> _Exercise task_: Begin with the first line below and retype each line exactly through the line containing "S.camera = cam". Any pictures are to be left out.
==*==
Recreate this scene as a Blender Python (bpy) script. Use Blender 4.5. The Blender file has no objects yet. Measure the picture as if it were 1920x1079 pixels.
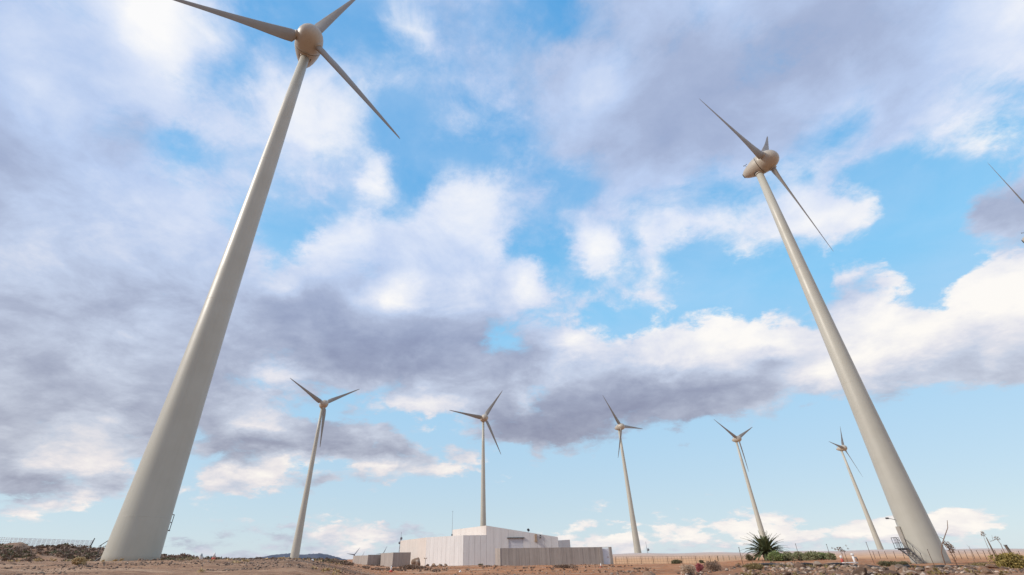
import bpy, bmesh, math, random
import numpy as np
from mathutils import Vector, Matrix
random.seed(7); RNG = np.random.RandomState(7)
S = bpy.context.scene
COL = S.collection
PI = math.pi; R_ = math.radians

# ------------------------------------------------------------------ camera
EYE = Vector((0, 0, 1.6)); PITCH = R_(31.05); ROLL = R_(-0.63); FPX = 837.0; PPX, PPY = 920.0, 539.5
_c, _s = math.cos(ROLL), math.sin(ROLL)
_R = Vector((1, 0, 0)); _U = Vector((0, -math.sin(PITCH), math.cos(PITCH))); AX_F = Vector((0, math.cos(PITCH), math.sin(PITCH)))
AX_R = _c * _R + _s * _U; AX_U = -_s * _R + _c * _U
cd = bpy.data.cameras.new('camera'); cam = bpy.data.objects.new('camera', cd); COL.objects.link(cam)
cam.matrix_world = Matrix(((AX_R.x, AX_U.x, -AX_F.x, EYE.x), (AX_R.y, AX_U.y, -AX_F.y, EYE.y), (AX_R.z, AX_U.z, -AX_F.z, EYE.z), (0, 0, 0, 1)))
cd.sensor_width = 36; cd.lens = FPX / 1920 * 36; cd.shift_x = (960 - PPX) / 1920; cd.shift_y = 0
cd.clip_start = .1; cd.clip_end = 60000
S.camera = cam

def ray(x, y):
    """world direction of a photo pixel, used to survey where things stand"""
    return AX_F + (x - PPX) / FPX * AX_R - (y - PPY) / FPX * AX_U
def at(x, y, dist):
    """point seen at photo pixel (x, y) at a ground distance dist from the camera"""
    x, y, dist = float(x), float(y), float(dist); r = ray(x, y); h = math.hypot(r.x, r.y)
    return EYE + r * (dist / h)

# ------------------------------------------------------------------ light
SUN_AZ, SUN_EL = -104.0, 33.0          # degrees: to the left of the view and slightly behind
S.view_settings.view_transform = 'Standard'; S.view_settings.look = 'None'
S.view_settings.exposure = 0.8; S.view_settings.gamma = 1; S.view_settings.use_curve_mapping = False
sl = bpy.data.lights.new('sun', 'SUN'); sl.energy = 2.0; sl.angle = R_(11); sl.color = (1, .92, .82)
sun = bpy.data.objects.new('sun', sl); COL.objects.link(sun)
_d = Vector((math.sin(R_(SUN_AZ)) * math.cos(R_(SUN_EL)), math.cos(R_(SUN_AZ)) * math.cos(R_(SUN_EL)), math.sin(R_(SUN_EL))))
sun.rotation_euler = _d.to_track_quat('Z', 'Y').to_euler()
sun.location = _d * 300

# ------------------------------------------------------------------ node helpers
class NT:
    def __init__(s, tree): s.t = tree; s.n = tree.nodes; s.l = tree.links
    def new(s, typ, **kw):
        n = s.n.new(typ)
        for k, v in kw.items(): setattr(n, k, v)
        return n
    def put(s, sock, v):
        if isinstance(v, bpy.types.NodeSocket): s.l.new(v, sock)
        elif v is not None: sock.default_value = v
    def m(s, op, a, b=None, c=None, clamp=False):
        n = s.new('ShaderNodeMath', operation=op, use_clamp=clamp)
        for i, v in enumerate((a, b, c)): s.put(n.inputs[i], v) if v is not None else None
        return n.outputs[0]
    def v(s, op, a, b=None, sc=None):
        n = s.new('ShaderNodeVectorMath', operation=op)
        s.put(n.inputs[0], a)
        if b is not None: s.put(n.inputs[1], b)
        if sc is not None: s.put(n.inputs['Scale'], sc)
        return n.outputs['Value'] if op in ('LENGTH', 'DOT_PRODUCT') else n.outputs['Vector']
    def noise(s, vec, scale, detail=4, rough=.55, dist=0, lac=2.0, out='Fac'):
        n = s.new('ShaderNodeTexNoise'); n.noise_dimensions = '3D'
        s.put(n.inputs['Vector'], vec); s.put(n.inputs['Scale'], scale); s.put(n.inputs['Detail'], detail)
        s.put(n.inputs['Roughness'], rough); s.put(n.inputs['Distortion'], dist); s.put(n.inputs['Lacunarity'], lac)
        return n.outputs[out]
    def ramp(s, fac, stops, interp='LINEAR'):
        n = s.new('ShaderNodeValToRGB'); cr = n.color_ramp; cr.interpolation = interp
        cr.elements[0].position = stops[0][0]; cr.elements[0].color = tuple(stops[0][1]) + (1,) * (4 - len(stops[0][1]))
        cr.elements[1].position = stops[-1][0]; cr.elements[1].color = tuple(stops[-1][1]) + (1,) * (4 - len(stops[-1][1]))
        for p, c in stops[1:-1]:
            e = cr.elements.new(p); e.color = tuple(c) + (1,) * (4 - len(c))
        s.put(n.inputs['Fac'], fac); return n.outputs['Color']
    def mix(s, fac, a, b, blend='MIX'):
        n = s.new('ShaderNodeMix', data_type='RGBA', blend_type=blend); n.clamp_factor = True
        s.put(n.inputs[0], fac); s.put(n.inputs[6], a); s.put(n.inputs[7], b); return n.outputs[2]
    def maprange(s, x, a, b, c=0., d=1., interp='LINEAR'):
        n = s.new('ShaderNodeMapRange', interpolation_type=interp); n.clamp = True
        for i, v in enumerate((x, a, b, c, d)): s.put(n.inputs[i], v)
        return n.outputs[0]
def lin(r, g, b):
    f = lambda c: c / 12.92 if c <= .04045 else ((c + .055) / 1.055) ** 2.4
    return (f(r / 255), f(g / 255), f(b / 255))

# ------------------------------------------------------------------ sky: Nishita air, a painted gradient and a procedural cloud deck laid out by azimuth and elevation
CLOUD_C = """77789997411377665489999999998899
78889984532435667899999999999988
88888754745455556899999999999876
88888743789613357899999999998764
99998366675124665789999985666776
99998655454554776358865646531003
99998852321537976563443568871067
99999994348999953283845776410034
99999998689999987333510110544038
99999999999999997543241013742179
99999999999999844774689986699999
99999998889999888898999999999889
99999999754479984899999972233000
98877788867642368874121000100000
87764267888875412100000000000000
63531143100000000000000000000000
01000022245642111256444655665861
00000355556654333466555544444542"""
CLOUD_L = """66679987666686555555566544445578
65568986666777655555444433444578
66557866877776654475433334555788
56665766888866665564333446656777
45555666777766666544333456668899
45555766666887776655566677777774
45555666666777876656777888998733
45565555688777776697878888887745
44444444566566677677878887778899
33333444324686666667777776666899
33454334322222345787999987999866
32432233643111235555677586876654
22332223434668425211123454433555
33652224632346721112222555255555
34663466889 4778555555555555555""".replace(' ', '4') + "5\n" + """35855566555555555555555555555555
55555555567855567889888988899998
55555444445655566677666666666666"""
def rows(t):
    out = []
    for r in t.split('\n'):
        r = (r + r[-1] * 40)[:32]; out.append([int(c) for c in r])
    return np.array(out, float) / 9.0
GC, GL = rows(CLOUD_C), rows(CLOUD_L)
def grid_at(G, x, y):
    gx = min(max((x - 30) / 60, 0), 30.999); gy = min(max((y - 30) / 60, 0), 16.999)
    i, j = int(gx), int(gy); a, b = gx - i, gy - j
    return (G[j, i] * (1 - a) + G[j, i + 1] * a) * (1 - b) + (G[j + 1, i] * (1 - a) + G[j + 1, i + 1] * a) * b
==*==
> _Result_:
Recreate this scene as a Blender Python (bpy) script. Use Blender 4.5. The Blender file has no objects yet. Measure the picture as if it were 1920x1079 pixels.
import bpy, bmesh, math, random
import numpy as np
from mathutils import Vector, Matrix
random.seed(7); RNG = np.random.RandomState(7)
S = bpy.context.scene
COL = S.collection
PI = math.pi; R_ = math.radians

# ------------------------------------------------------------------ camera
EYE = Vector((0, 0, 1.6)); PITCH = R_(31.05); ROLL = R_(-0.63); FPX = 837.0; PPX, PPY = 920.0, 539.5
_c, _s = math.cos(ROLL), math.sin(ROLL)
_R = Vector((1, 0, 0)); _U = Vector((0, -math.sin(PITCH), math.cos(PITCH))); AX_F = Vector((0, math.cos(PITCH), math.sin(PITCH)))
AX_R = _c * _R + _s * _U; AX_U = -_s * _R + _c * _U
cd = bpy.data.cameras.new('camera'); cam = bpy.data.objects.new('camera', cd); COL.objects.link(cam)
cam.matrix_world = Matrix(((AX_R.x, AX_U.x, -AX_F.x, EYE.x), (AX_R.y, AX_U.y, -AX_F.y, EYE.y), (AX_R.z, AX_U.z, -AX_F.z, EYE.z), (0, 0, 0, 1)))
cd.sensor_width = 36; cd.lens = FPX / 1920 * 36; cd.shift_x = (960 - PPX) / 1920; cd.shift_y = 0
cd.clip_start = .1; cd.clip_end = 60000
S.camera = cam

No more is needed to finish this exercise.